Council Chair Phil Mendelson, a reliably irksome moderate, drew a challenger in Erin Palmer, an Advisory Neighborhood Commissioner from the Takoma neighborhood in northwest DC. And fellow moderate Anita Bonds also drew a pair of challengers for her at-large seat: progressive activist Ambrose Lane Jr. and former DC shadow representative Nate Fleming, the latter of whom is also a staffer for the aforementioned Trayon White (ick.) (The office of shadow representative is an ultimately powerless one, but it’s elected districtwide; the shadow representative, like the District’s two shadow senators, is tasked with lobbying for statehood as an elected representative of the people of DC.)
Vincent Orange has been a fixture of DC politics for more than thirty years, appearing on ballots every few years since his first run for office in 1990. By our count, he’s run for office in DC twelve times, losing eight and winning four; he’s now apparently betting that thirteen is his lucky number.
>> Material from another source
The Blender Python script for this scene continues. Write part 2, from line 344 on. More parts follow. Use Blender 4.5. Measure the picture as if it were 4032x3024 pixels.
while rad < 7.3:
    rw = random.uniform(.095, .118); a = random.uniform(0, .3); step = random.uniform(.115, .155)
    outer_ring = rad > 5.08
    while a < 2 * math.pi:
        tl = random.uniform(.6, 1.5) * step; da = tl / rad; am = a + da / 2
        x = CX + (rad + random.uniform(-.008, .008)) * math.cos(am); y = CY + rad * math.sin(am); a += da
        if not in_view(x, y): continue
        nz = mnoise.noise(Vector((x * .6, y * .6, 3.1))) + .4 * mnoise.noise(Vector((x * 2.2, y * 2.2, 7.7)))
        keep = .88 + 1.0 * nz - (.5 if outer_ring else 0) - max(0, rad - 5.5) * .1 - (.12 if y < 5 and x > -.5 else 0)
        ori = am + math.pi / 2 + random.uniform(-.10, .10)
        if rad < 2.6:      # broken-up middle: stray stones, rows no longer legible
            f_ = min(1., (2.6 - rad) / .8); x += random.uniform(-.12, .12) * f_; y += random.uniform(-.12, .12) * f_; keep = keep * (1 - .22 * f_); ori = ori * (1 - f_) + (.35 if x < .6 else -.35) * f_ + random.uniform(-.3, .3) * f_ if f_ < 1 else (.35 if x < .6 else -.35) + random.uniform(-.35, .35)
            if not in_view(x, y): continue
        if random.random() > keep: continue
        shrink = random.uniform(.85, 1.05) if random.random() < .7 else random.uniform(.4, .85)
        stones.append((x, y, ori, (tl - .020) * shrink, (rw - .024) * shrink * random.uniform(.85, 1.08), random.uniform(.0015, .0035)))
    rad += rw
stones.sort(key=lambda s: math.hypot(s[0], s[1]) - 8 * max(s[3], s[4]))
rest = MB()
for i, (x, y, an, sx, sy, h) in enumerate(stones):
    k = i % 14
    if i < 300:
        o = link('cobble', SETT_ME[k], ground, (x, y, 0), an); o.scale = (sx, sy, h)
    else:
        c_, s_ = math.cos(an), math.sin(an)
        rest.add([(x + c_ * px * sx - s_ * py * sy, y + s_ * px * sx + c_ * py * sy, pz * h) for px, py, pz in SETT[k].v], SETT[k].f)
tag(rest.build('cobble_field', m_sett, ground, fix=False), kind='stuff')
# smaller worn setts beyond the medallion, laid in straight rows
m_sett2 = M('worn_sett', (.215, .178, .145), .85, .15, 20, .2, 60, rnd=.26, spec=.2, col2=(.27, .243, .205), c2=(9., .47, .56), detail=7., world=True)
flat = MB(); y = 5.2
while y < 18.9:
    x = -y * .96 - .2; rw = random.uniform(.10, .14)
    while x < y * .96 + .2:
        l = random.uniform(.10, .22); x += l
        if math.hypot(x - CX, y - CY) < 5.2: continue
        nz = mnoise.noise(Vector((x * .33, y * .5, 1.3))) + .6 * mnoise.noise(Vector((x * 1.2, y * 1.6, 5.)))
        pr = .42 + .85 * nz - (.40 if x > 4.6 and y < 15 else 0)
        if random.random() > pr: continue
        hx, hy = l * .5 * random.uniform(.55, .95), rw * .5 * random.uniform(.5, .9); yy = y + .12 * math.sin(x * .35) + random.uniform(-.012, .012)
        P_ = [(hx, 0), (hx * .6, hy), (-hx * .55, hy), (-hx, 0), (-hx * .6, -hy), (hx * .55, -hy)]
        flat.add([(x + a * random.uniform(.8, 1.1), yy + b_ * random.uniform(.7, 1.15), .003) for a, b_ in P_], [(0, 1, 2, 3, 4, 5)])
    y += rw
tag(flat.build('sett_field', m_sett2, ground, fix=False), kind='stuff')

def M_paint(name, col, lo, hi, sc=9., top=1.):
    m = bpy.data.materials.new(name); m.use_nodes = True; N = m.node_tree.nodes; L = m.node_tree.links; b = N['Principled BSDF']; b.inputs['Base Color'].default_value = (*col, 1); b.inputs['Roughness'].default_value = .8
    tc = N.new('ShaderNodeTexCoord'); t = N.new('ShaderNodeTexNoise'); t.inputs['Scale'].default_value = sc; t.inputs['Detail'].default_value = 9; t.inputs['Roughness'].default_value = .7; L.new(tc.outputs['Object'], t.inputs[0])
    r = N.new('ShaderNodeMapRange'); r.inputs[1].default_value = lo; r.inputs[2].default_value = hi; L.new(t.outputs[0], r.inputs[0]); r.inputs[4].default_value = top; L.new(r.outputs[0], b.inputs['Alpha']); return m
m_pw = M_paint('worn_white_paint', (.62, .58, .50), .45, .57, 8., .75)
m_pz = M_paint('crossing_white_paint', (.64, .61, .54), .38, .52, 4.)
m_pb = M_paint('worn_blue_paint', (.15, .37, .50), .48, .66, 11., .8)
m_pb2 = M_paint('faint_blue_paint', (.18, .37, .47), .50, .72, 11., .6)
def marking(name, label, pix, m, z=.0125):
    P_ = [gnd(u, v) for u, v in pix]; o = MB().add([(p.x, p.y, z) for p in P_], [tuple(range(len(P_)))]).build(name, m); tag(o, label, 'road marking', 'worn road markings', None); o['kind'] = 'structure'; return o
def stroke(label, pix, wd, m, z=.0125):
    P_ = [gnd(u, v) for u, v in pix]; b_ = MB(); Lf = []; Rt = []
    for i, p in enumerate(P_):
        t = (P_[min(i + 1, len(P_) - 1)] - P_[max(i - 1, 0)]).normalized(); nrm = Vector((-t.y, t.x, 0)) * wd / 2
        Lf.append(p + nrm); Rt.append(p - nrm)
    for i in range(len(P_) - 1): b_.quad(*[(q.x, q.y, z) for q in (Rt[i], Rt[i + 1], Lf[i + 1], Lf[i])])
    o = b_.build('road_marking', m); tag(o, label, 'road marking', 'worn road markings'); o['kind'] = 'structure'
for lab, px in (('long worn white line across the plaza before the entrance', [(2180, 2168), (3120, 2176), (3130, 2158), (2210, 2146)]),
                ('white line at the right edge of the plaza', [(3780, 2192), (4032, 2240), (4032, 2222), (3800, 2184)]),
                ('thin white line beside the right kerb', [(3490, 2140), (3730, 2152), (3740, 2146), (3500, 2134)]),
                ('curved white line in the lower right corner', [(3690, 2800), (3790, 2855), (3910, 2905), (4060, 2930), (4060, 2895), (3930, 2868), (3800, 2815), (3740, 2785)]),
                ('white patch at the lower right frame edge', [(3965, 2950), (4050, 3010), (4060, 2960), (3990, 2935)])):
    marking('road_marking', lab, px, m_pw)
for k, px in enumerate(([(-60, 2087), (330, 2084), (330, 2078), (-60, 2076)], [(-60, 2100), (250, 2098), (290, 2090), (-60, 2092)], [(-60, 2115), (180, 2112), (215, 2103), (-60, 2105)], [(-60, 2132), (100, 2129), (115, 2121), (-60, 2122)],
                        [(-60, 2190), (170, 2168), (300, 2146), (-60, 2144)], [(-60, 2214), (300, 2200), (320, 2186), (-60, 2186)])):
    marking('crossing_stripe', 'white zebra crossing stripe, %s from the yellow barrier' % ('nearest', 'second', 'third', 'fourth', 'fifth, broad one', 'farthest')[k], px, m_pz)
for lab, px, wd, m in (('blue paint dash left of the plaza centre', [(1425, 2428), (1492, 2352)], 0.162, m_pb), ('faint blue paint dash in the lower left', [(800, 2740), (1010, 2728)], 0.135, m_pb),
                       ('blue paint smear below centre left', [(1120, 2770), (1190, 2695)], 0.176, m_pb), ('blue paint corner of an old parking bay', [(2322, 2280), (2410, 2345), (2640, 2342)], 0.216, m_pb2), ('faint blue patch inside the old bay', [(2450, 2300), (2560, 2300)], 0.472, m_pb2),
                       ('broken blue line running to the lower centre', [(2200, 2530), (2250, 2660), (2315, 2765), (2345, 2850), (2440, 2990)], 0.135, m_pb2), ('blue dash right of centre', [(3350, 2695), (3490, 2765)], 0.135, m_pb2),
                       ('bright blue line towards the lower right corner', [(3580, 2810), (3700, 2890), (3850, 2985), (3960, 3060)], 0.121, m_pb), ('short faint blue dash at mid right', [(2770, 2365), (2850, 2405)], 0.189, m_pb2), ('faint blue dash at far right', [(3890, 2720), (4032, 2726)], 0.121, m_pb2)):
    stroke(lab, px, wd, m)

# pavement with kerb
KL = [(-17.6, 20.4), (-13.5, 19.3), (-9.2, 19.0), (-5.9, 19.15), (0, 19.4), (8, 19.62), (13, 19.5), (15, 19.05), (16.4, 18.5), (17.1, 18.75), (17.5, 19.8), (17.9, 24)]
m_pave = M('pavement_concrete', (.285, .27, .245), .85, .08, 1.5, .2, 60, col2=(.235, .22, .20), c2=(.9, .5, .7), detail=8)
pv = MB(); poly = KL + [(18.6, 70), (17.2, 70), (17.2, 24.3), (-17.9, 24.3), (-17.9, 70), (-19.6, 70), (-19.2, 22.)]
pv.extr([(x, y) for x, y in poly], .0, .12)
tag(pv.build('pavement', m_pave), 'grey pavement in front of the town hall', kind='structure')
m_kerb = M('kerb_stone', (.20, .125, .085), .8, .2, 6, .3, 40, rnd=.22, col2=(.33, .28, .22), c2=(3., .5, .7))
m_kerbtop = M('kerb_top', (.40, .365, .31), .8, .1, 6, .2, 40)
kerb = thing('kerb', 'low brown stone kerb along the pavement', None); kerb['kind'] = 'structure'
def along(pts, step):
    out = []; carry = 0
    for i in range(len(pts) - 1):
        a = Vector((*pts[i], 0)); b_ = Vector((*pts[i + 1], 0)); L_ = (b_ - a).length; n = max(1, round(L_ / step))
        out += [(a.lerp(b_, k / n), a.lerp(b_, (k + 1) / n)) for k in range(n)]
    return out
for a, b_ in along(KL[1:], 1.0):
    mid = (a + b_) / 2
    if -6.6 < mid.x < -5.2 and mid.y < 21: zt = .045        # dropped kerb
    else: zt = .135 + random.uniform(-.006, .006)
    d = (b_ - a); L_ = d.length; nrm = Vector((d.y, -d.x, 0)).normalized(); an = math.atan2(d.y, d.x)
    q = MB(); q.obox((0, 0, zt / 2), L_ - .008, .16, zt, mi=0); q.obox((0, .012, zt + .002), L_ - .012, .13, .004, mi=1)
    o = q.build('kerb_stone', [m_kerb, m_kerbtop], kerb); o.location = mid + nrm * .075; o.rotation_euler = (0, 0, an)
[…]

Ward 5, which Orange represented during his first stint on the council from 1999 to 2007, is open due to the retirement of incumbent Kenyan McDuffie, and Orange, fresh off a loss in the 2020 race for an open at-large seat, is running to succeed him.
Minneapolis Mayor
Incumbent Mayor Jacob Frey received the endorsement of the Minneapolis Star Tribune, an endorsement he also received in 2017.
Seattle Mayor
Lorena González and Bruce Harrell are entering the home stretch, with ballots hitting voters’ mailboxes soon. Most prominently, a PAC formed by a collection of González’s allies in labor is running a new attack ad against Bruce Harrell that turns the dial up to 11. Over black-and-white footage of the January 6 Capitol riots, a narrator explains that Trump’s largest Seattle-area donor gave Bruce Harrell’s PAC $100,000. While Harrell says he finds the ad insulting, González and the PAC both stand by it. For his part, Harrell is running a new ad, promising to resume homeless sweeps and add more money to the police budget.